According to Barbara Whitehorn, the city’s finance director, juggling multiple projects — including a $25 million debt issue and a $74 million bond proposal — led to an accounting error that resulted in the Mayor Esther Manheimer and other city officials understating the city’s current per-capita debt by more than half. “I take responsibility for it,” says Whitehorn. “The mayor has been using figures I provided, and those were not correct.”
The city’s per capita debt was $234, Whitehorn says, as of June 30, 2015, the end of the city’s 2014-15 fiscal year. It continued to be true until June 26 of this year, when the city increased its nonenterprise debt load from $25 million to $49 million. At that point, the per capita debt went up to $550.

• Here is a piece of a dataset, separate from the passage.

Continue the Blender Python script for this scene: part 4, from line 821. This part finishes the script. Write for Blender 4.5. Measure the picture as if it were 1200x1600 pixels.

Prior to City Council’s decision to bring the bond referendums to voters, Whitehorn continues, she assembled much of the data about the city’s debt levels in early June, before the new debt was issued. Her mistake was in not adding that prospective debt to the city’s total debt load, she says. The documents that the city submitted to state regulators (and which were approved) were dated June 30, 2016, and included the lower pre-June 26 debt totals and per capita debt figures.

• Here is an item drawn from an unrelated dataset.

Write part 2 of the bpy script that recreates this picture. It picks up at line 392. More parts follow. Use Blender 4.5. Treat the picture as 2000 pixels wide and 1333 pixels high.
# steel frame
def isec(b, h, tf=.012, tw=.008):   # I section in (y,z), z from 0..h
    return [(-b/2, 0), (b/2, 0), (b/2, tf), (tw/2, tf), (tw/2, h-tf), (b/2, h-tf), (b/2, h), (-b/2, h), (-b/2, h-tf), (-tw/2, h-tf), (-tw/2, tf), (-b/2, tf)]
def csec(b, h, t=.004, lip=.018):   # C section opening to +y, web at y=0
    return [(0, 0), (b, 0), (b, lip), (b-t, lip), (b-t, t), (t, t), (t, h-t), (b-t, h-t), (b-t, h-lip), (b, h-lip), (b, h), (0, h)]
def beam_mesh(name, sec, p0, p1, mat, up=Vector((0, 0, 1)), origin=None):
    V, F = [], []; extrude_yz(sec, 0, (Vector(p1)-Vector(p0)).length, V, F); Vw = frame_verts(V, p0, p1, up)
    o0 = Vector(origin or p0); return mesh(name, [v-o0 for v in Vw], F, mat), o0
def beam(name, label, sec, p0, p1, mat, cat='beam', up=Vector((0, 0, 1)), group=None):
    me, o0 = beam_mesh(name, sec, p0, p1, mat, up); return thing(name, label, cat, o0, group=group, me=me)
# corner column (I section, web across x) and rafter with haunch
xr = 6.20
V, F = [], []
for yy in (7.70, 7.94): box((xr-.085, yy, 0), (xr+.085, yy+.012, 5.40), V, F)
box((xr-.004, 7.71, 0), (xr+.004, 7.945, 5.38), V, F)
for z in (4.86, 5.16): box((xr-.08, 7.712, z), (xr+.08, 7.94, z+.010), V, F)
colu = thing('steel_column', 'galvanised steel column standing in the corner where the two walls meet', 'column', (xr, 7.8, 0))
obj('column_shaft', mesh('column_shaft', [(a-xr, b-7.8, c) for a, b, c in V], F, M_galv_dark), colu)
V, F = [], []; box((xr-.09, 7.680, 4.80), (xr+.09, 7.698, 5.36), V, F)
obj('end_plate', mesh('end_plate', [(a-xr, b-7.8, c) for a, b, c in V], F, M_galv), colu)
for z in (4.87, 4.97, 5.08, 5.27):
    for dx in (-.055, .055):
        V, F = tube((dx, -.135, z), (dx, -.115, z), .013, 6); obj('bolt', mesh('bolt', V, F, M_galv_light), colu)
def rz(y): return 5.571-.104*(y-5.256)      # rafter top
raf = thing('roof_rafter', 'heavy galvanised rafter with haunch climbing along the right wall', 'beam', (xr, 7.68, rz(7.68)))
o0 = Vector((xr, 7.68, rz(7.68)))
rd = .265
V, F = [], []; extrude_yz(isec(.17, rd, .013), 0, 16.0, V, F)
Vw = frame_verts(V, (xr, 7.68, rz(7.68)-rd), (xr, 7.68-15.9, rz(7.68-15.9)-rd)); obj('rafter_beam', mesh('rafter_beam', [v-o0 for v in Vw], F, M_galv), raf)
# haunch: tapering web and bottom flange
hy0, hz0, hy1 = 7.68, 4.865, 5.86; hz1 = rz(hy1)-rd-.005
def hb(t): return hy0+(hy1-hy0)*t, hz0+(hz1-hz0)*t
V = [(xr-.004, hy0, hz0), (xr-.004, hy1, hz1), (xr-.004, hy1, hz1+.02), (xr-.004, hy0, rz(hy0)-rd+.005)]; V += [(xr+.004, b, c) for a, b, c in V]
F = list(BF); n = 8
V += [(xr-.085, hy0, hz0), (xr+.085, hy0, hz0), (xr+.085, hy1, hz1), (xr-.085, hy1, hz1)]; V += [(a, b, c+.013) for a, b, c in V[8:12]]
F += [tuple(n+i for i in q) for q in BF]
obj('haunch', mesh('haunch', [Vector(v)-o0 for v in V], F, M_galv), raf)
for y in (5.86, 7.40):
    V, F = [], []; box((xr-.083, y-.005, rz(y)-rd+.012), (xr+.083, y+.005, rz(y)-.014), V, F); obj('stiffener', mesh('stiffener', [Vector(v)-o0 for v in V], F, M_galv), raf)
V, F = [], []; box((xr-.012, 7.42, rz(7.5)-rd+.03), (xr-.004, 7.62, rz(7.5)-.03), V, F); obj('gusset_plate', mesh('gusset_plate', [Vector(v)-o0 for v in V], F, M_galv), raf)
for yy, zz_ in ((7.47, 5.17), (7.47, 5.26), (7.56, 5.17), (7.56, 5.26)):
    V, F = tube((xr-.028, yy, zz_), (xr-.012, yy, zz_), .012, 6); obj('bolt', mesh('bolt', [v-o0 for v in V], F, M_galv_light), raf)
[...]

Of her Oct. 1 statement that the current city debt is $234, Manheimer wrote in an Oct. 17 email, “At the time I made the statement, I thought it was the current debt per capita until staff later informed me that due to new debt being issued, the current debt number is $550.”
If all of the proposed $74 million in bond debt were issued at once — which is not the city’s plan, Whitehorn says — the total per capita debt would be $1,378. Compared with 2015 figures, that would be higher than all but two of the 18 largest municipalities in the state, Charlotte and Raleigh. — V.D.